The React frontend ran on two Linux VMs behind an Azure load balancer, with Azure Front Door at the edge handling routing, caching, SSL termination, and WAF. The backend lived on its own VMs in a separate subnet, and here’s the part I still bring up in interviews: the backend API had no public IP path at all. NSG rules allowed traffic only from the frontend subnet, over private IPs, inside the VNET. If you weren’t the frontend, you couldn’t reach it. PM2 kept the Node processes alive across the fleet; Datadog and Splunk told us how everything was breathing; Azure DevOps ran build, test, and release.
- Public internet → Backend VMs: no route
Three pieces of work I’d defend on a whiteboard
The SSO integration. Passport.js with SAML, federated against the enterprise Microsoft identity provider. SSO looks simple in a diagram and never is: SAML request handling, relay state, home realm discovery, session behavior across the BFF. We ran an Express Backend-for-Frontend specifically so tokens never touched the browser beyond what the pattern requires. I later became the tier-3 escalation point for SSO issues across teams, which is the strongest proof I actually understood it.
The database migration. The backend originally ran on Cosmos DB with a Redis cache in front. Both worked; together they were more system than the workload needed — two services to operate, tune, and pay for. I migrated it to MongoDB, collapsed the cache layer, and the result was a simpler stack with real cost savings. The lesson I took: the best infrastructure change is often subtraction.
The NiFi pipelines. I built custom Apache NiFi processors for data ingestion and transformation feeding ERP integrations. Custom processors have a high bar at Starbucks — the enterprise architecture team has to approve them for production. Mine were approved and deployed.

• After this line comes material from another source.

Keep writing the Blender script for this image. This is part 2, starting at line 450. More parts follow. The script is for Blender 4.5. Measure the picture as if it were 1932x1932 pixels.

Security as part of the job
I produced the cloud-security review artifacts myself: architecture diagrams showing components, data flows, open ports, and security configs — then did SQL-injection hardening on both frontend and backend as findings came back. Doing your own security review changes how you write code afterward. It’s why segmentation and least-exposure show up unprompted in everything I’ve built since.
The outcome
Promoted from Application Developer I to II. Trusted with tier-3 production escalations. And in 2024, a Next.js + MongoDB application I built to host the annual Hackweek event earned a Bravo Award and was adopted company-wide.